The Incorrigible Night Owl

August 23, 2004

Bringing you more inconsequential b.s. before 11 a.m....

8:40 -- Awaken to the sound of insane babbling over baby monitor. Roll over and pretend to sleep through it just in case Robert is dying to get up.

8:47 -- Robert still snoring. Give up.

8:50 -- Crawl into clothes, grumbling. Am SO not morning person.

8:54 -- Go grab baby; Madalyn at my heels. Strip baby, change diaper. Head to Madalyn's room to get her dressed.

8:59 -- Field first of approximately four thousand, seven hundred requests by Madalyn to "watch something."

9:03 -- Feed guinea pigs; rabbit. Savor fact that they are not only quiet but cheerfully eat what's put in front of them.

9:10 -- Arrive in kitchen; scrape together a semi-respectable breakfast for both children that covers all the food groups (unsweetened applesauce, yogurt, milk, fruit and grain bars).

9:16 -- Break own cardinal rule by feeding children said breakfast on living room couch.

9:17 -- Watch Mary-Kate & Ashley Olsen interview on Regis & Kelly. Agree with Madalyn's assessment that "that one with the yellow hair looks weird." (Yellow-haired one being Ashley, pre-treatment)

9:20 -- First of many phone calls for Robert. His father. Take him phone with grim look. Poor guy can't even get a day off.

9:50 -- Robert finally off phone. Barricades himself in bathroom.

9:51 -- Doorbell. Neighbor from around the corner wanting to know if I've picked our book club book yet. Has dog with her -- large, friendly goofball named Bear.

9:53 -- Console baby, who is having hysterics due to THE DOG. THE DOG that was on our actual front porch and came within seven feet and a pane of glass from touching him!!!!

9:54 -- Disturb Robert in bathroom to let him know who rang the bell just in case he was dying to know.

9:55 -- Knock on bathroom door once again to tell Robert I forgot to tell him something.

9:56 -- Cleaning lady calls to inform that she can now only come every other week.

10:01 -- Another call for Robert. Not his father but a proxy, from the office. Poke phone through bathroom door and run.

10:02 -- Every other week? The hell??

10:06 -- Nearly disturb Robert in the bathroom again to tell him about cleaning lady. Decide against it when I realize the least I can do is let him sit on the toilet in peace since he can't even get a damned day off.

10:08 -- Succumb to temptation to check my Gmail "real quick" while children are distracted by toys. Answer an e-mail.

10:10 -- Resume parenting duties (like I ever really unassume them)

10:12 -- Every other week? Seriously?
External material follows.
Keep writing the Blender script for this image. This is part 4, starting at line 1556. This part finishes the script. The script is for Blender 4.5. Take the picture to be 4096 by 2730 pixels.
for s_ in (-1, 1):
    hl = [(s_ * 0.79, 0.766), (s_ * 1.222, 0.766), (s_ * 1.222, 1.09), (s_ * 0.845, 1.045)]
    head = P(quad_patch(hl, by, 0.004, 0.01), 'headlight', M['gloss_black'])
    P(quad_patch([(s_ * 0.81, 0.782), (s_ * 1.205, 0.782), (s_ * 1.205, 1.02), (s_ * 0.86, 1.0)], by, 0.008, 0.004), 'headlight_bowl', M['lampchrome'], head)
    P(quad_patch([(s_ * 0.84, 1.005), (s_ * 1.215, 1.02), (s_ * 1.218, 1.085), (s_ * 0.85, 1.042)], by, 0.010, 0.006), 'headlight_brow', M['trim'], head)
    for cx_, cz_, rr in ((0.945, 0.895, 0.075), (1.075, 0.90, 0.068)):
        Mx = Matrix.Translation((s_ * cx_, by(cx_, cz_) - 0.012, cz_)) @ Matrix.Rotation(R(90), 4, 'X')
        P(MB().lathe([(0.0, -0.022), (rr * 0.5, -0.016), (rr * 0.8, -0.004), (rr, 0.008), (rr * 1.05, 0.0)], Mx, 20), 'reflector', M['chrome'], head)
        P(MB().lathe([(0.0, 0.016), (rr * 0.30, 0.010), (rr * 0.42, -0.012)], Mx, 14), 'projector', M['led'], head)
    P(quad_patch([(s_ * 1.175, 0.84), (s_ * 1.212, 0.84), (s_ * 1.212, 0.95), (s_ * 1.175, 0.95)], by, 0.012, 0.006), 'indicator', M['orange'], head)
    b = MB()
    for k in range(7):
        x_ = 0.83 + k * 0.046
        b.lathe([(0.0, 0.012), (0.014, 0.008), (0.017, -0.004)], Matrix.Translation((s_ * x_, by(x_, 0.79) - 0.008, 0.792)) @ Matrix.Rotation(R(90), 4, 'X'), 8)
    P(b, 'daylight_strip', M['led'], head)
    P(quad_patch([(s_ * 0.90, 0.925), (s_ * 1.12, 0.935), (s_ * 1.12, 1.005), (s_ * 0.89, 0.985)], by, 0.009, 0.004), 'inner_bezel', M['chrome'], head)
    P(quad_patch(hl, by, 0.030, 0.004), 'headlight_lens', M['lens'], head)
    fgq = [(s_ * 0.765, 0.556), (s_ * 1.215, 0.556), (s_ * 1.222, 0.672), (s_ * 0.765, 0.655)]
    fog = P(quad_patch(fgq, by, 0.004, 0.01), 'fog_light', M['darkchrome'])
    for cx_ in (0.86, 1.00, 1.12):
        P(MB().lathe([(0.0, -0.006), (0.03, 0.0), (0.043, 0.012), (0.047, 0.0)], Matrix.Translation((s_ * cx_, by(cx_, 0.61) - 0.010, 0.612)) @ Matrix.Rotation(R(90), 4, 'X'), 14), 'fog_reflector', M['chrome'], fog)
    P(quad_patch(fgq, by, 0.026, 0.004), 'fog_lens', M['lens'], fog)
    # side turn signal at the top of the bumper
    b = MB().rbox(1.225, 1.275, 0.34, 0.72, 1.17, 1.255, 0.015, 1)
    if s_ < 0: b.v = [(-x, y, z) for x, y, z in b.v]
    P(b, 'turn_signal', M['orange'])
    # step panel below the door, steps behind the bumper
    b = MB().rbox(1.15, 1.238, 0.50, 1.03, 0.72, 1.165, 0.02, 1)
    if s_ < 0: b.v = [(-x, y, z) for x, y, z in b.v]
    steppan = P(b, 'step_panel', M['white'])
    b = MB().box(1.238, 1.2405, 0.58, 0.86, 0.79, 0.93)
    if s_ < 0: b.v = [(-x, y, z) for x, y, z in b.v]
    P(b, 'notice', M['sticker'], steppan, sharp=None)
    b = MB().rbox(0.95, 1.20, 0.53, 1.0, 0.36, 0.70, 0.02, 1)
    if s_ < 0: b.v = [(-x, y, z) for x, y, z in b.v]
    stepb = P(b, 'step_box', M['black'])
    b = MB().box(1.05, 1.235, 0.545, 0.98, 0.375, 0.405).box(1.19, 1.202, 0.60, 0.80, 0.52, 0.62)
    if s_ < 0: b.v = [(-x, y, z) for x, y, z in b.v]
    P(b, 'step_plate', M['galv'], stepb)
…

Damn it, this means I'm going to have to do my own vacuuming!

10:14 -- Lie on couch, snuggling with 4-year-old. Think maybe this parenting thing isn't such a bad gig, after all.

10:18 -- Throw away half a roll of brand-new paper towels after children unroll them on cat-hairy floor and wallow on them.
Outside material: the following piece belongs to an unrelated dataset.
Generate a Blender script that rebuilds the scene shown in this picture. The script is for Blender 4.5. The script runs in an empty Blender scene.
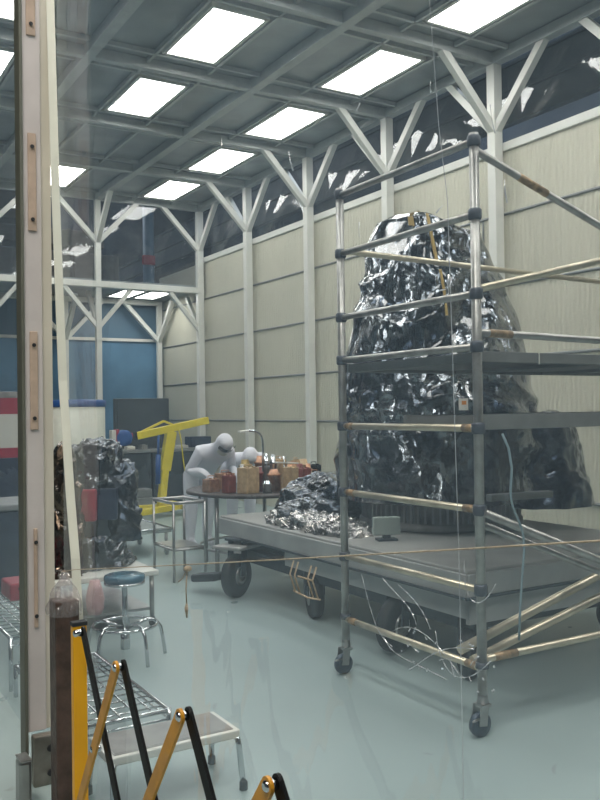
import bpy, bmesh, math, random
from mathutils import Vector, Matrix, noise, Euler
random.seed(7)
C = bpy.context.scene.collection
PI = math.pi
V = Vector

# ------------------------------------------------------------ materials
def mat(name, col, rough=.5, metal=0., var=0., scale=8., bump=0., bscale=30., trans=0., emit=None, coat=0., var2=None):
    m = bpy.data.materials.new(name); m.use_nodes = True
    nt = m.node_tree; N = nt.nodes; L = nt.links
    b = N['Principled BSDF']
    b.inputs['Base Color'].default_value = (*col, 1)
    b.inputs['Roughness'].default_value = rough
    b.inputs['Metallic'].default_value = metal
    if coat: b.inputs['Coat Weight'].default_value = coat; b.inputs['Coat Roughness'].default_value = .08
    if trans: b.inputs['Transmission Weight'].default_value = trans
    tc = N.new('ShaderNodeTexCoord')
    if var or var2:
        n = N.new('ShaderNodeTexNoise'); n.inputs['Scale'].default_value = scale; n.inputs['Detail'].default_value = 5
        L.new(tc.outputs['Object'], n.inputs['Vector'])
        r = N.new('ShaderNodeValToRGB')
        r.color_ramp.elements[0].position = .35; r.color_ramp.elements[1].position = .65
        c2 = var2 if var2 else tuple(min(1, c*(1+var)) for c in col)
        c1 = col if var2 else tuple(c*(1-var) for c in col)
        r.color_ramp.elements[0].color = (*c1, 1); r.color_ramp.elements[1].color = (*c2, 1)
        L.new(n.outputs['Fac'], r.inputs['Fac']); L.new(r.outputs['Color'], b.inputs['Base Color'])
    if bump:
        n2 = N.new('ShaderNodeTexNoise'); n2.inputs['Scale'].default_value = bscale; n2.inputs['Detail'].default_value = 4
        L.new(tc.outputs['Object'], n2.inputs['Vector'])
        bp = N.new('ShaderNodeBump'); bp.inputs['Strength'].default_value = bump; bp.inputs['Distance'].default_value = .02
        L.new(n2.outputs['Fac'], bp.inputs['Height']); L.new(bp.outputs['Normal'], b.inputs['Normal'])
    if emit:
        b.inputs['Emission Color'].default_value = (*emit[0], 1); b.inputs['Emission Strength'].default_value = emit[1]
    return m

def foil_mat(name, c1, c2, rough=.16, s1=9., strength=1.):
    m = bpy.data.materials.new(name); m.use_nodes = True
    nt = m.node_tree; N = nt.nodes; L = nt.links; b = N['Principled BSDF']
    b.inputs['Metallic'].default_value = 1; b.inputs['Roughness'].default_value = rough
    b.inputs['Coat Weight'].default_value = 1.; b.inputs['Coat Roughness'].default_value = .05
    tc = N.new('ShaderNodeTexCoord')
    n = N.new('ShaderNodeTexNoise'); n.inputs['Scale'].default_value = 3.; n.inputs['Detail'].default_value = 6
    n.inputs['Distortion'].default_value = 1.2
    L.new(tc.outputs['Object'], n.inputs['Vector'])
    r = N.new('ShaderNodeValToRGB'); r.color_ramp.elements[0].position = .42; r.color_ramp.elements[1].position = .66
    r.color_ramp.elements[0].color = (*c1, 1); r.color_ramp.elements[1].color = (*c2, 1)
    L.new(n.outputs['Fac'], r.inputs['Fac']); L.new(r.outputs['Color'], b.inputs['Base Color'])
    geo = N.new('ShaderNodeNewGeometry'); acc = geo.outputs['Normal']
    dn = N.new('ShaderNodeTexNoise'); dn.inputs['Scale'].default_value = s1*.5; dn.inputs['Detail'].default_value = 3; L.new(tc.outputs['Object'], dn.inputs['Vector'])
    mx = N.new('ShaderNodeVectorMath'); mx.operation = 'MULTIPLY_ADD'
    L.new(dn.outputs['Color'], mx.inputs[0]); mx.inputs[1].default_value = (1.2/s1,)*3; L.new(tc.outputs['Object'], mx.inputs[2])
    st = N.new('ShaderNodeVectorMath'); st.operation = 'MULTIPLY'; st.inputs[1].default_value = (1, 1, .55); L.new(mx.outputs[0], st.inputs[0])
    for sc, k in ((s1, 1.05*strength), (s1*2.9, .75*strength)):
        v = N.new('ShaderNodeTexVoronoi'); v.feature = 'F1'; v.inputs['Scale'].default_value = sc; L.new(st.outputs[0], v.inputs['Vector'])
        sb = N.new('ShaderNodeVectorMath'); sb.operation = 'SUBTRACT'; L.new(v.outputs['Color'], sb.inputs[0]); sb.inputs[1].default_value = (.5,)*3
        ma = N.new('ShaderNodeVectorMath'); ma.operation = 'MULTIPLY_ADD'; L.new(sb.outputs[0], ma.inputs[0]); ma.inputs[1].default_value = (k,)*3; L.new(acc, ma.inputs[2])
        acc = ma.outputs[0]
    nz = N.new('ShaderNodeVectorMath'); nz.operation = 'NORMALIZE'; L.new(acc, nz.inputs[0])
    bp = N.new('ShaderNodeBump'); bp.inputs['Strength'].default_value = .5; bp.inputs['Distance'].default_value = .04
    L.new(n.outputs['Fac'], bp.inputs['Height']); L.new(nz.outputs[0], bp.inputs['Normal'])
    L.new(bp.outputs['Normal'], b.inputs['Normal'])
    return m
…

10:19 -- Is it time for preschool to start yet??

10:21 -- Realize that the JournalCon attendees are probably back and updating their blogs with accounts of the trip. Fight urge to run to computer and start blog-surfing.
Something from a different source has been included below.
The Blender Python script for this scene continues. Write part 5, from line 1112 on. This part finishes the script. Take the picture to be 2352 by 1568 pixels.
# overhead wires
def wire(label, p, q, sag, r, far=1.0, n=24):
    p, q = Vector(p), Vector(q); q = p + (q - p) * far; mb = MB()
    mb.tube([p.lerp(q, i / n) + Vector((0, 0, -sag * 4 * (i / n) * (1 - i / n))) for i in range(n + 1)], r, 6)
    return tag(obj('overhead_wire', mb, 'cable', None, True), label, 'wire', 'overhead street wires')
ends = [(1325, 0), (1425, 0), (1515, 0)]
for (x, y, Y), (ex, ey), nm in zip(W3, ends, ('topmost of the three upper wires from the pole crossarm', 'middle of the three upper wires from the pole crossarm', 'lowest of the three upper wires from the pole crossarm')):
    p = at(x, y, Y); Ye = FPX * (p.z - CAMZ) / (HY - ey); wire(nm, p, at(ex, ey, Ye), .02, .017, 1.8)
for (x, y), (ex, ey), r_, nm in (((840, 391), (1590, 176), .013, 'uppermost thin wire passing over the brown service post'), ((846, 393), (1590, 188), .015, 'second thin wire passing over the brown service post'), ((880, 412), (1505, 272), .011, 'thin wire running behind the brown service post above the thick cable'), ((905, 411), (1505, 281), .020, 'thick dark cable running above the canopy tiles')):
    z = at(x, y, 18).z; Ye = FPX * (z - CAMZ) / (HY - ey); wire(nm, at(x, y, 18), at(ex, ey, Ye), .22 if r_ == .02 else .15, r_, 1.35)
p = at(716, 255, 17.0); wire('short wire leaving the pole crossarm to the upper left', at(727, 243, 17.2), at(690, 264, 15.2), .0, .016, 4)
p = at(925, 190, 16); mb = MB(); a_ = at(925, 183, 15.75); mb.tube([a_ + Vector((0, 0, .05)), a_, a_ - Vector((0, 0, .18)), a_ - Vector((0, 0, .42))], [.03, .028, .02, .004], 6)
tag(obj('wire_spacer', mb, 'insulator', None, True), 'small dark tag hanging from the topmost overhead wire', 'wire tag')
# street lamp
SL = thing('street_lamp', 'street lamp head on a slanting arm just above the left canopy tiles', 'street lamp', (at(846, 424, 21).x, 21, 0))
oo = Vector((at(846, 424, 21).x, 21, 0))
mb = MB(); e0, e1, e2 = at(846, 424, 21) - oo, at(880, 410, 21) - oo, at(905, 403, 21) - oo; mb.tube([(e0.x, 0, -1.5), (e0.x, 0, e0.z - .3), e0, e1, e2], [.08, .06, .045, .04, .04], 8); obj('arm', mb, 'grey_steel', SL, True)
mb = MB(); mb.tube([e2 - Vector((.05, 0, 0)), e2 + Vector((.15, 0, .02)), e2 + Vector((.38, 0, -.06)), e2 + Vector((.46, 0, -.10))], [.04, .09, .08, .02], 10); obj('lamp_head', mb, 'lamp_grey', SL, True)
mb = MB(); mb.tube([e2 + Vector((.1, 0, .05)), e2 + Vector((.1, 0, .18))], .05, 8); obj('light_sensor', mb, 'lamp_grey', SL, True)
10:24 -- Children once again distracted by toys. Hide in kitchen, furtively eat yogurt. Would have something better but am counting points. Doesn't mean I want to share, though. Successfully consume all 8 oz. of yogurt my own damned self.

10:30 -- Robert emerges from back of house, showered, looking weary. Asks if there's anything else I need him to do while he's out. Awww, poor guy. Must be nice to him. Refrain from complaining about anything or asking for money. (Temporary reprieve only. Will resume later.)

10:36 -- Robert leaves, promising vaguely to be back "in a little while." This means three hours from now.

10:42 -- Get the idea for this entry. Head to computer, flanked by children.

10:44 -- Notice baby making drawing motions on a piece of paper with a (capped) ink pen. Am excited. Must be child prodigy. Will sell art pieces and make millions. Take pen away and give him crayon.

10:45 -- Baby eats crayon. Forget child prodigy thing.

10:51 -- Realize entry has lost direction. Not sure where to go with it next. Decide to bring it to close.

10:54 -- Off to post entry on blog. Then will just sit back and watch the readers (all two of them) pour in.

The Incorrigible Night Owl: bringing you more inconsequential b.s. before 11 a.m. than most blogs do all day.